Proprio dal combinato di questi due paragrafi si evince che almeno alcune disposizioni della Carta sono idonee a produrre effetti diretti orizzontali, e che tale circostanza si ricollega a caratteristiche strutturali della disposizione, e non dipende, invece, dall’applicazione congiunta di una disposizione della Carta e una direttiva che ne specifica il contenuto.[5]

Da ultimo, la Corte di giustizia ha precisato che l’unico rimedio percorribile nel caso di specie risultava l’azione per il risarcimento del danno da parte dello Stato membro che non ha correttamente attuato gli obblighi derivanti dal diritto UE, secondo lo schema della giurisprudenza Francovich.[6]                                                                                                                                                                                             

 Nicole Lazzerini



[1] Sulla quale si veda “Il diritto del lavoratore alle ferie retribuite di cui all'art. 7, par. 1, della direttiva 2003/88/CE: inderogabile, ma non direttamente efficace nell'ambito di controversie tra privati: la sentenza della Corte di giustizia nella causa C-282/10, Maribel Dominguez v. Centre informatique du Centre ouest atlantique. Sul tema, si veda anche Una nuova pronuncia sull’interpretazione della Direttiva 2000/78/CE: la sentenza della Corte di giustizia nella causa C-476/11, HK Danmark c.

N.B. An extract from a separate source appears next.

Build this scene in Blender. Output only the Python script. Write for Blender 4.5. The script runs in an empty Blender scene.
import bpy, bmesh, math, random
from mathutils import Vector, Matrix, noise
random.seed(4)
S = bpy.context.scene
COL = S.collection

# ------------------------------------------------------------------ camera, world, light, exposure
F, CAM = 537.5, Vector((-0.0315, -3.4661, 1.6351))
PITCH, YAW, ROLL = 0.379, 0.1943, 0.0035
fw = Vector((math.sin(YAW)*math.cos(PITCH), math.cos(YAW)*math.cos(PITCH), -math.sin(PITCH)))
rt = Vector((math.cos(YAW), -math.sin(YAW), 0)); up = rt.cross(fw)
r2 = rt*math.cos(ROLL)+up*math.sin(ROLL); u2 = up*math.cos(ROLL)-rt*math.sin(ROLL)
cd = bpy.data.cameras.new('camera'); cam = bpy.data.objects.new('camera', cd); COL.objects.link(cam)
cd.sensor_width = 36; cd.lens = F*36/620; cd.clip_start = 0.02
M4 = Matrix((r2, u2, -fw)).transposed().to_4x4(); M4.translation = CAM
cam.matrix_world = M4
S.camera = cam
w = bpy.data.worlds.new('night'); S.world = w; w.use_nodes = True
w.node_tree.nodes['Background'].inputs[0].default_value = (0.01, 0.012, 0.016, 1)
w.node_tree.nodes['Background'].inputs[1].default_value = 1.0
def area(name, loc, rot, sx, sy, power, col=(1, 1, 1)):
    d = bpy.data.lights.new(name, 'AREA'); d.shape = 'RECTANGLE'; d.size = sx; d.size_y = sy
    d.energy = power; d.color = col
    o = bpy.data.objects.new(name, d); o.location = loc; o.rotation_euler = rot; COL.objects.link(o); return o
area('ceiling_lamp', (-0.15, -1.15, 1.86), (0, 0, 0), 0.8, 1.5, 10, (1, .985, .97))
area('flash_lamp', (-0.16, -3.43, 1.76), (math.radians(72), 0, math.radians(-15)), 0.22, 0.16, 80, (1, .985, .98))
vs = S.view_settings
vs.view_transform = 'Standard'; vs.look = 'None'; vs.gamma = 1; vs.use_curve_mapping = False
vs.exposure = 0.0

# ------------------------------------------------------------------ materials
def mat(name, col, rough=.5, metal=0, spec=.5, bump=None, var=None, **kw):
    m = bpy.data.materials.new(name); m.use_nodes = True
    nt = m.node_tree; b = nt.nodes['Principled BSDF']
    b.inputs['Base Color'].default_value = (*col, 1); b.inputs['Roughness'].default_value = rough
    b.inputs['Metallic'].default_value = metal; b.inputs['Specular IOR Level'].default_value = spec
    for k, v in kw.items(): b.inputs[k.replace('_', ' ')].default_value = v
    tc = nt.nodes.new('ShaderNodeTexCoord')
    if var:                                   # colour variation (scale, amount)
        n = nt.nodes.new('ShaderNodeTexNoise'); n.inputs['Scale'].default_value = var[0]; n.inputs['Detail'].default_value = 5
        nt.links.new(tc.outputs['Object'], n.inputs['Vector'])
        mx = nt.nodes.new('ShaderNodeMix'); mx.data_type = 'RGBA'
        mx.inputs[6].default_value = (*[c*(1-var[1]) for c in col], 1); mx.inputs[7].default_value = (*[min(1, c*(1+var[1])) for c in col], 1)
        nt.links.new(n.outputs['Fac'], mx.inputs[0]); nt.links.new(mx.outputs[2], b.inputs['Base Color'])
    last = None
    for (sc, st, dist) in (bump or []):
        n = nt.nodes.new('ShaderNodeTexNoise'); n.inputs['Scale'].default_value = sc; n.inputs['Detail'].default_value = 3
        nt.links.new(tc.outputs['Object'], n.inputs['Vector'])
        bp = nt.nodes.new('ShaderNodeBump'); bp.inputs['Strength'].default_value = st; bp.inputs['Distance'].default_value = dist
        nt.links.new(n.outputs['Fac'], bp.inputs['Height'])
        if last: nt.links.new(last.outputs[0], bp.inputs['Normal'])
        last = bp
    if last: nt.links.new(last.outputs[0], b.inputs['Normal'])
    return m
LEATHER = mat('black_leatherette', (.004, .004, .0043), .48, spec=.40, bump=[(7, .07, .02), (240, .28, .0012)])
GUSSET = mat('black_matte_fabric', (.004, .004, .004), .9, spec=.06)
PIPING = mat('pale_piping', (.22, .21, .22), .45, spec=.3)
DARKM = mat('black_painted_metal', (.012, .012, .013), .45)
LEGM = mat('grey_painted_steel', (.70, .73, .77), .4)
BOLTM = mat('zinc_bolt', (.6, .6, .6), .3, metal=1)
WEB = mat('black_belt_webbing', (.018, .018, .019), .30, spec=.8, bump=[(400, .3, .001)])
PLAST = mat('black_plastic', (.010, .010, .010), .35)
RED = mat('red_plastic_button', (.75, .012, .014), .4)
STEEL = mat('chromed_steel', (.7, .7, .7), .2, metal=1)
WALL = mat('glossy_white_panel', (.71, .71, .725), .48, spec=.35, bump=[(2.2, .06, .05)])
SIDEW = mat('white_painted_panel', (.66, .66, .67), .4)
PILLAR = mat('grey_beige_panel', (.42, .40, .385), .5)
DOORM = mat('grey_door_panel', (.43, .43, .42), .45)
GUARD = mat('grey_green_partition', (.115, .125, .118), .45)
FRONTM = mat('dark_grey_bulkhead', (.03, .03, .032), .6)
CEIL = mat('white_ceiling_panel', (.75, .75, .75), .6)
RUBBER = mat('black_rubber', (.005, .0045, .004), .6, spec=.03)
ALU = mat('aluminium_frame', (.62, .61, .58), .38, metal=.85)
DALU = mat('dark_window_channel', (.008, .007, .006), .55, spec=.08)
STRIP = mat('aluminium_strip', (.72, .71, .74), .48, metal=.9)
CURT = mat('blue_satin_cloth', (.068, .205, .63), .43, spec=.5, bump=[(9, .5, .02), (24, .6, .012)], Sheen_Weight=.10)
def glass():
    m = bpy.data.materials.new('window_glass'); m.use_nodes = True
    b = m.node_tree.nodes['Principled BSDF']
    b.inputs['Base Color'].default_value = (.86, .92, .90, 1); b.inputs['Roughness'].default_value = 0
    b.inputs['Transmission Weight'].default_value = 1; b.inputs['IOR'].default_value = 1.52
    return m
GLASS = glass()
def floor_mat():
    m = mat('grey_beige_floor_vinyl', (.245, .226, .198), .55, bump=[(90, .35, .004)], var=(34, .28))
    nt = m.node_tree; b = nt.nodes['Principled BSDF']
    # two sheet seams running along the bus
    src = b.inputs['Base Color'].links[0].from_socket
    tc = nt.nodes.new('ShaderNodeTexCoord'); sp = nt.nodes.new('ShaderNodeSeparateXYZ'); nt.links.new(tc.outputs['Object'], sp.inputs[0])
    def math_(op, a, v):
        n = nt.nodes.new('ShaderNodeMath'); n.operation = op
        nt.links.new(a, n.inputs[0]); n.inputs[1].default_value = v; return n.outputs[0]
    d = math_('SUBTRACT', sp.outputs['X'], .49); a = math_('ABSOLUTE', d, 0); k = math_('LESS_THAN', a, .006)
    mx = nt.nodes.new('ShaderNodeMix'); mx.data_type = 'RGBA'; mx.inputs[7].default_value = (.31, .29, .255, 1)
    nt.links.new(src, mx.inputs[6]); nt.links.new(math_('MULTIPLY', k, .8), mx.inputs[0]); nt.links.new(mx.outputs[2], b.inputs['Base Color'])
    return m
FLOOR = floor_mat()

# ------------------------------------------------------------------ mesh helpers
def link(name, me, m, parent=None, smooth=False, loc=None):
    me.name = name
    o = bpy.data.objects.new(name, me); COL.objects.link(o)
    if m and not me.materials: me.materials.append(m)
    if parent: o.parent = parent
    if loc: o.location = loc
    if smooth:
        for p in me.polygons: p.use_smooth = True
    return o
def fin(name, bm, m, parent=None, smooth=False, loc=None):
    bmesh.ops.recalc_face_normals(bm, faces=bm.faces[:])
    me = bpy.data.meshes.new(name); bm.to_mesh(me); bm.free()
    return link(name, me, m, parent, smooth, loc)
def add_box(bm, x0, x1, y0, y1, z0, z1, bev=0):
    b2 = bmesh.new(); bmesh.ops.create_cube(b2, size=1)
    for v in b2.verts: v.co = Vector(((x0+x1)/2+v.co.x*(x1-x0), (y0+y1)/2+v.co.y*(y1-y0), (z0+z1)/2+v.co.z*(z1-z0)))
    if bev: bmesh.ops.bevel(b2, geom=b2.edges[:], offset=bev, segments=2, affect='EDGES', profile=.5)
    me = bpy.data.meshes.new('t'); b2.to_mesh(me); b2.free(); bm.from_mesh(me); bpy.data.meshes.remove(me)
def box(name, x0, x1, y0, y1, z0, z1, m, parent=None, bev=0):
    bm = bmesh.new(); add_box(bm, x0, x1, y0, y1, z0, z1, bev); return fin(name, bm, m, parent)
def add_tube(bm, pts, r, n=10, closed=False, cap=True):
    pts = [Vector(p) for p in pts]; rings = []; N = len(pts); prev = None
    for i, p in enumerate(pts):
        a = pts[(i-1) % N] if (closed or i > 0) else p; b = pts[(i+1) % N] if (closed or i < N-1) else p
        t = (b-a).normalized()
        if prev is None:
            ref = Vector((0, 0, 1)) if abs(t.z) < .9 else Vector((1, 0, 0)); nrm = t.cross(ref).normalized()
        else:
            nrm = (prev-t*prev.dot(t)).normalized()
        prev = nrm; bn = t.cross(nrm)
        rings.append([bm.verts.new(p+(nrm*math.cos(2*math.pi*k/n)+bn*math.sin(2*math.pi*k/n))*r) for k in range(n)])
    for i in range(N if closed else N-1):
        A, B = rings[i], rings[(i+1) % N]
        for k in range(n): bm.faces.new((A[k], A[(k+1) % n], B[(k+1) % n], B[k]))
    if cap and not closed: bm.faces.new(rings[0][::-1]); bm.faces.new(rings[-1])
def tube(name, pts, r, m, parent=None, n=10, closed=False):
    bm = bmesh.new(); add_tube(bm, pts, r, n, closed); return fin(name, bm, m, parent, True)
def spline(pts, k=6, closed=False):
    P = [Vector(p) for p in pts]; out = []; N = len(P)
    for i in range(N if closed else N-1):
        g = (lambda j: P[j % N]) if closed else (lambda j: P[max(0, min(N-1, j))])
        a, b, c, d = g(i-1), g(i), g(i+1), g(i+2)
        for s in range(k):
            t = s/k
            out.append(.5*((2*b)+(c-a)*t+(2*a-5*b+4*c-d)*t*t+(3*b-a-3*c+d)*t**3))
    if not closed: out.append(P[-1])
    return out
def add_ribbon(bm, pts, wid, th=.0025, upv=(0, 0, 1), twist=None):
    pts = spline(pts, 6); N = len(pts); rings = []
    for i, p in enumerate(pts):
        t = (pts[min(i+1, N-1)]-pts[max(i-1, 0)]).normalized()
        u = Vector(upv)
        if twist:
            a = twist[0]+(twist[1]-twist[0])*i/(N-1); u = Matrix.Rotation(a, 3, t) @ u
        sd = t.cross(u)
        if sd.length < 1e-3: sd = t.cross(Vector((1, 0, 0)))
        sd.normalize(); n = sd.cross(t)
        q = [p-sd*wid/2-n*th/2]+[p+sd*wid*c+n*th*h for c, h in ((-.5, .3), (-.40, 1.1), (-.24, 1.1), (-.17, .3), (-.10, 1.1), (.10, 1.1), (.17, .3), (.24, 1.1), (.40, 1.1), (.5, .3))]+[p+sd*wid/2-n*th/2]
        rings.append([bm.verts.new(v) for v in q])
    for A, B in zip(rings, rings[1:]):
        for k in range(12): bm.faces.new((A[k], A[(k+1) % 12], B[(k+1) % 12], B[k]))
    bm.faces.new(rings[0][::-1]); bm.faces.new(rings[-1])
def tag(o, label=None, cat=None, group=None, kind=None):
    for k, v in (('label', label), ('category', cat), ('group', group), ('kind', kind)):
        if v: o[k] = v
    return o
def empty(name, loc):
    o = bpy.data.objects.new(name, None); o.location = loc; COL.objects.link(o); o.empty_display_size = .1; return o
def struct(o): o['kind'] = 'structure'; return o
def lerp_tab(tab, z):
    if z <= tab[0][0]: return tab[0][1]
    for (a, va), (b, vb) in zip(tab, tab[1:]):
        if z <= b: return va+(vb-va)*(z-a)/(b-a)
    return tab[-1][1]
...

Esperian, in Osservatorio sulle Fonti, 3/2013.

[2] Direttiva 2002/14/CE che istituisce un quadro generale relativo all’informazione e alla consultazione dei lavoratori nella Comunità (ora, Unione) europea, G.U. 2002 L 80, p. 29 ss.

[3] Cf. sent. 18 gennaio 2007, causa C‑385/05 Confédération générale du travail, Raccolta.p. I‑611, par. 34.

[4] Sull’ambito di applicazione della Carta, si veda La Corte di giustizia sancisce la continuità tra l’art. 51, par. 1, della Carta dei diritti fondamentali e la giurisprudenza pre-Lisbona sui diritti fondamentali qua principi generali: La sentenza nella causa C-617/10, Åkerberg Fransson, e, per un commento, N. Lazzerini, Il contributo della sentenza Åkerberg Fransson alla determinazione dell’ambito di applicazione e degli effetti della Carta dei diritti fondamentali dell’Unione europea, in Rivista di diritto internazionale, 2013, p. 883-912.

[5] Per più ampie considerazioni su questo punto, si veda N. Lazzerini, Causa C-176/12 Association de médiation sociale: la Corte di giustizia rompe (…in parte) il silenzio sugli effetti orizzontali della Carta, post pubblicato il 3 marzo 2014 sul blog di Diritti Comparati.it

[6] Sent. 19 novembre 1991, cause riunite C‑6/90 e C‑9/90, Francovich, Raccolta, p. I‑5357.